Bloomberg Technoz, Jakarta - Lelang Surat Berharga Syariah Negara (SBSN) alias sukuk negara dilangsungkan hari ini, Selasa (23/4/2024) dengan target indikatif Rp11 triliun.
Lelang sukuk ini akan menjadi lelang pertama yang digelar oleh pemerintah pasca libur panjang Lebaran sekaligus menjadi lelang perdana di kala nilai tukar sudah jatuh menjebol level terlemah dalam empat tahun.

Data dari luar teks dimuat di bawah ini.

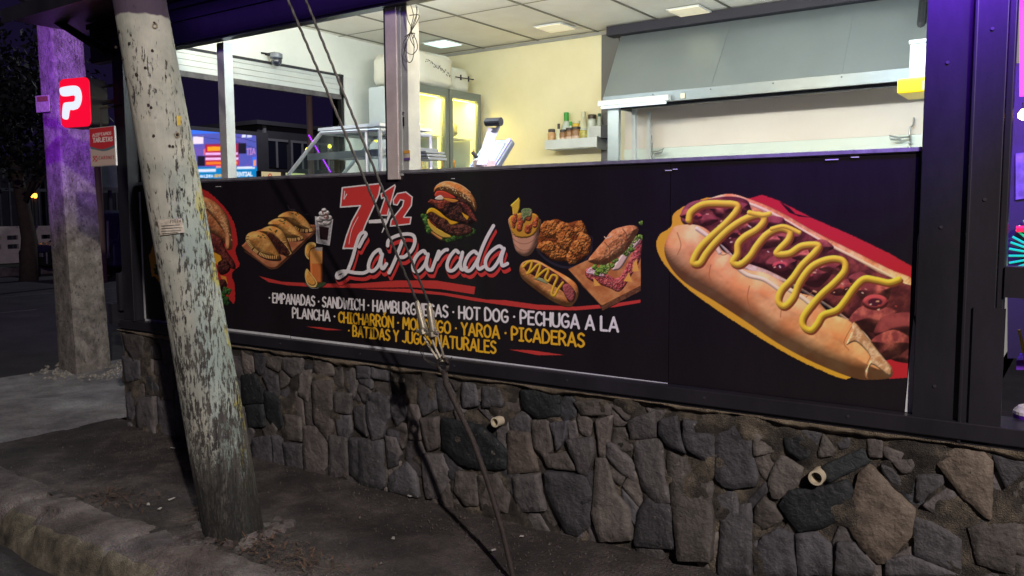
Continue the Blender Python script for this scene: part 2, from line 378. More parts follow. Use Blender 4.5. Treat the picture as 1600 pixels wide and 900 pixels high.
# kerb: worn profile swept along the street
xs = np.linspace(-3.15, 7, 420); prof = [(-.075, -.205), (-.07, -.12), (-.05, -.035), (-.015, -.004), (.03, .006), (.1, .01), (.17, .012), (.26, .0), (.32, -.02)]
K = MB()
for i, x in enumerate(xs):
    gap = min(abs(((x+0.15) % 1.02)-0.0), abs(((x+0.15) % 1.02)-1.02)); gz = -0.05*math.exp(-(gap/0.02)**2)
    for (a, b) in prof:
        nz = (float(fbm(np.array(x*6), np.array(a*14+b*9+4.), 4))-0.5)
        lump = (float(fbm(np.array(x*1.7), np.array(2.2), 3))-0.5)
        chip = max(0, float(fbm(np.array(x*4.3), np.array(7.7), 3))-0.56)*0.5 if -.06 < a < 0.04 else 0
        K.v.append((x, float(kerb_line(x))+a+0.035*nz+0.03*lump+chip, b+0.035*nz+(gz if b > -.1 else 0)+0.03*lump*(b > -.1)-chip*0.5))
n_ = len(prof)
K.f = [(i*n_+j, (i+1)*n_+j, (i+1)*n_+j+1, i*n_+j+1) for i in range(len(xs)-1) for j in range(n_-1)]
ko = K.build('kerb', KERB, smooth=True); structure(ko)
# yellow-green moss and old paint down the kerb's face
ym = ground_mat('mossy_old_kerb_paint', (50, 46, 38), (108, 100, 80), (160, 150, 124), 6.0, bump=1.0); ko.data.materials.append(ym)
for k_, p_ in enumerate(ko.data.polygons):
    j = k_ % (n_-1)
    if j <= 1 or (j == 2 and float(fbm(np.array(k_//(n_-1)*.09), np.array(1.), 3)) > .5): p_.material_index = 1
# lane line and far kerb of the cross street
LINE = mat('worn_road_paint', (120, 118, 116), 0.8, col2=(70, 68, 70), vscale=9)
a = on(25, 486, 2, -.196); b = on(84, 479, 2, -.196)
for k in range(6):
    y0 = 2.2+k*3.2; x_ = a[0]-0.02*k
    o = MB().add([(x_, y0, -.196), (x_+.12, y0, -.196), (x_+.12, y0+2.2, -.196), (x_, y0+2.2, -.196)], [(0, 1, 2, 3)]).build('lane_line', LINE); structure(o)
o = MB().add([(a[0]-3.2, -40, -.196), (a[0]-3.1, -40, -.196), (a[0]-3.1, 80, -.196), (a[0]-3.2, 80, -.196)], [(0, 1, 2, 3)]).build('edge_line', LINE); structure(o)
FX = on(40, 430, 2, -.2)[0]
structure(MB().box(FX-.5, FX, -40, 90, -.25, 0.05).build('median_kerb', KERB))
structure(MB().box(FX-9, FX-.5, -40, 90, -.3, 0.03).build('verge', GRASS))

# litter and pebbles on the dirt
pb = MB()
for i in range(2600):
    x = rng.uniform(-.4, 5); y = -0.03-abs(rng.normal(0, .35)) if rng.random() < .6 else rng.uniform(-1.3, -.7)
    if y < -1.33: continue
    r = rng.uniform(.0015, .0055)*(2.0 if rng.random() < .04 else 1); z = .008
    q = [(x+r*math.cos(t)*rng.uniform(.6, 1.2), y+r*math.sin(t)*rng.uniform(.6, 1.2)) for t in np.linspace(0, 6.28, 6)[:-1]]
    pb.add([(u, v, z-.006) for u, v in q]+[(x, y, z+r*.8)], [(i_, (i_+1) % 5, 5) for i_ in range(5)])
tag(pb.build('gravel', mat('pale_grit', (98, 90, 86), 0.9, col2=(38, 34, 33), vscale=90)), 'small grit and crumbs strewn over the dirt strip', 'gravel', kind='stuff')
lit = MB()
for (px, py, L_) in [(268, 780, .05), (232, 788, .04), (250, 795, .03), (615, 841, .03), (270, 700, .04), (640, 775, .03), (815, 838, .02), (770, 860, .03)]:
    p = on(px, py, 2, .016); an = rng.uniform(0, 3); w = .007
    d = np.array([math.cos(an), math.sin(an), 0]); e = np.array([-d[1], d[0], 0])*w
    lit.prism([p-d*L_/2-e, p+d*L_/2-e*.5, p+d*L_/2+e, p-d*L_*.3+e*1.4], (0, 0, .003))
tag(lit.build('litter', mat('paper_scraps', (176, 172, 166), 0.8, var=.3, vscale=40)), 'white paper scraps scattered on the dirt near the pole', 'litter', kind='stuff')
lv = MB()
for i in range(420):
    cx, cy = ((2.0, -.86), (2.5, -.98), (2.9, -1.0), (1.3, -1.0))[i % 4]; x = rng.normal(cx, .14); y = rng.normal(cy, .07); an = rng.uniform(0, 6.28); L_ = rng.uniform(.02, .07); t = rng.uniform(0, .03)
    d = np.array([math.cos(an), math.sin(an), rng.uniform(-.3, .5)])*L_; e = np.array([-math.sin(an), math.cos(an), 0])*rng.uniform(.001, .008)
    p = np.array([x, y, .015+t]); lv.add([p-e, p+d-e*.2, p+d+e*.2, p+e], [(0, 1, 2, 3)])
tag(lv.build('dead_leaves', mat('dry_leaf', (88, 66, 52), 0.9, var=.6, vscale=30)), 'dry leaves and twigs heaped round the foot of the leaning pole', 'leaves', kind='stuff')

# ================================================================ STONE WALL
SEEDS = """977,637 968,663 1002,665 970,692 1012,727 973,720 1048,673 1070,773 1070,740 1093,680 1147,710 1147,680 980,793 1023,817 1130,780 1153,777 1150,843
1227,743 1193,800 1213,867 1190,693 1190,720 1193,663 1227,670 1257,677 1297,700 1322,729 1300,722 1310,682 1369,701 1406,713 1443,698 1397,691 1391,744 1420,757 1447,729 1453,757 1490,794
1518,754 1499,713 1375,807 1462,847 1409,890 1328,875 1279,869 1316,831 1549,850 1571,735 1574,785 1596,794 1596,838 1515,869 1556,770 1530,893 1595,704 566,581 594,585 564,613 588,651
622,602 637,605 664,620 692,617 620,636 645,654 598,605 566,654 670,677 620,681 613,704 645,711 579,726 626,749 677,741 707,722 741,696 730,617 764,624 745,605 798,632 753,654 783,677
809,666 813,707 839,632 885,643 922,636 841,688 873,677 892,673 909,666 904,711 938,677 968,722 873,722 824,768 768,768 730,760 787,745 885,787 953,787 805,609 990,670 994,764 926,824
787,802 203,536 201,578 229,541 227,569 241,550 243,576 257,545 262,592 215,606 231,601 241,606 252,606 224,653 257,662 199,639 285,662 280,592 276,550 199,676 369,564 383,564 402,559
425,564 455,573 481,566 502,573 525,592 544,592 565,580 390,606 395,648 423,597 425,643 441,594 446,620 460,639 472,597 483,639 502,634 453,667 488,592 404,699 432,704 455,713 483,704
523,709 535,667 532,625 560,657 563,615 572,718 609,699 612,741 516,685 1270,790 1243,697 1115,640 1080,645 1020,632 1145,655 1270,655 1340,668 1420,680 1470,688 1540,700 1100,800 1110,860
1060,850 1010,860 310,560 330,600 320,640 300,690 340,690 345,560 360,610 300,620 360,680 1170,757 1180,775 1345,705 1245,720 1560,810 1480,745 1340,895 1240,840"""
DARK = {(390, 606), (395, 648), (425, 643), (741, 696), (707, 722), (1270, 790), (1322, 729), (1243, 697), (839, 632), (1093, 680)}
MID = {(579, 726), (885, 643), (1070, 773), (1213, 867), (953, 787), (1490, 794), (1420, 757)}
TAN = {(813, 707), (1518, 754), (922, 636), (1147, 710), (1375, 807), (594, 585), (1443, 698)}
BIG = {(741, 696): .016, (1270, 790): .012, (1070, 773): .01, (1147, 710): .006, (1375, 807): .01, (588, 651): .002}
seeds = []
for t in SEEDS.split():
    a, b = map(int, t.split(',')); p = on(a, b, 1, -.03)
    if p[2] < -.06: continue
    seeds.append((p[0], p[2], BIG.get((a, b), 0), 'd' if (a, b) in DARK else 'm' if (a, b) in MID else 't' if (a, b) in TAN else ''))
base_n = len(seeds)
for _ in range(3000):       # fill what the first seeds leave open
    x = rng.uniform(-.4, 6.8); z = rng.uniform(-.12, .78)
    if all(((x-s[0])/(1.0))**2+((z-s[1])/1.3)**2 > .0125 for s in seeds): seeds.append((x, z, 0, ''))
ZS = .70
SW = np.array([(s[0], s[1]*ZS) for s in seeds]); SWT = np.array([s[2]+rng.normal(0, .0011) for s in seeds])
x0w, x1w, z0w, z1w = -.27, 6.6, -.1, .745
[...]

Bukan hanya itu, kondisi pasar surat utang domestik saat ini juga masih berada di bawah tekanan jual di mana yield atau imbal hasil tenor 10Y sudah di atas 7,06%, level yang terakhir terlihat pada Oktober lalu kala Bank Indonesia mengejutkan pasar dengan kenaikan BI rate. Sementara tenor pendek 2Y yang sensitif terhadap pergerakan bunga acuan, saat ini bahkan sudah menyentuh 7,02%, memberi sinyal bahwa pelaku pasar mulai pasang kuda-kuda untuk kenaikan bunga acuan.
Berkaca dari gelar lelang sukuk terakhir yang digelar pada 19 Maret, animo yang masuk mencapai Rp21,06 triliun. Kala itu tingkat imbal hasil masih jauh lebih rendah di kisaran 6,62%. Meski kini yield sudah lebih tinggi, animo pelaku pasar dalam lelang hari ini kemungkinan masih akan tertahan sejurus dengan antisipasi investor menunggu kepastian BI rate pada Rabu siang nanti. Permintaan dalam lelang berpotensi anjlok di bawah Rp20 triliun.
Konsensus ekonom yang disurvei oleh Bloomberg memperkirakan Bank Indonesia akan menahan lagi BI rate di 6%. Namun, pasar sejatinya terbelah di mana 11 dari 39 ekonom yang disurvei memprediksi BI akan mengerek bunga acuan 25 bps ke 6,25% untuk memberi dukungan pada rupiah.
Kenaikan BI rate akan membawa yield surat utang lebih tinggi lagi bisa ke kisaran 7,2%-7,3% di mana level itu dinilai sebagai peluang beli yang menarik bagi investor.
Laporan BI mencatat, sepanjang tahun ini sampai data setelmen 18 April lalu, pemodal asing telah membukukan posisi jual bersih di surat berharga negara sebesar Rp38,66 triliun di mana pada tiga hari pertama pekan lalu saja asing net sell SBN hingga Rp9,8 triliun.
Obligasi korporasi
Tingkat imbal hasil obligasi korporasi yang diterbitkan oleh perusahaan Indonesia dalam denominasi dolar AS semakin melejit akibat kejatuhan nilai tukar rupiah yang memicu kekhawatiran akan lonjakan beban pembayaran utang perusahaan dalam valas.
Selisih yield meningkat lebih dari tiga basis poin pekan lalu, kenaikan terbesar dalam sebulan terakhir dan pada Senin kemarin naik lagi dua basis poin, menurut indeks Bloomberg.
Obligasi dolar AS yang diterbitkan Medco Platinum Road yang jatuh tempo Januari 2025, melebar yield-nya lebih dari 600 basis poin pada Senin kemarin.
Sementara obligasi dolar AS milik APL Realty Holding yang jatuh tempo Juni lalu, melonjak imbal hasilnya lebih dari 1.000 basis poin pada saat yang sama.
"Tingginya volatilitas suku bunga dan pelemahan nilai tukar rupiah berarti risiko yang lebih besar dari kebijakan moneter yang lebih ketat dari BI dan itu membebani kredit Indonesia," kata Ahli Strategi DBS Bank di Singapura Wei Liang Chang, dilansir dari Bloomberg News, Selasa (23/4/2024).
Chang melihat ketidakpastian fiskal sebagai risiko yang lebih besar dibandingkan faktor eksternal pasar global.
Pada obligasi swasta dengan peringkat lebih tinggi seperti global bond milik Perusahaan Gas Negara dan Pertamina, juga mencatat tren serupa. Premi obligasi yang jatuh tempo pada 2024 milik PGN naik dua kali lipat ke level terlebar sejak 2020.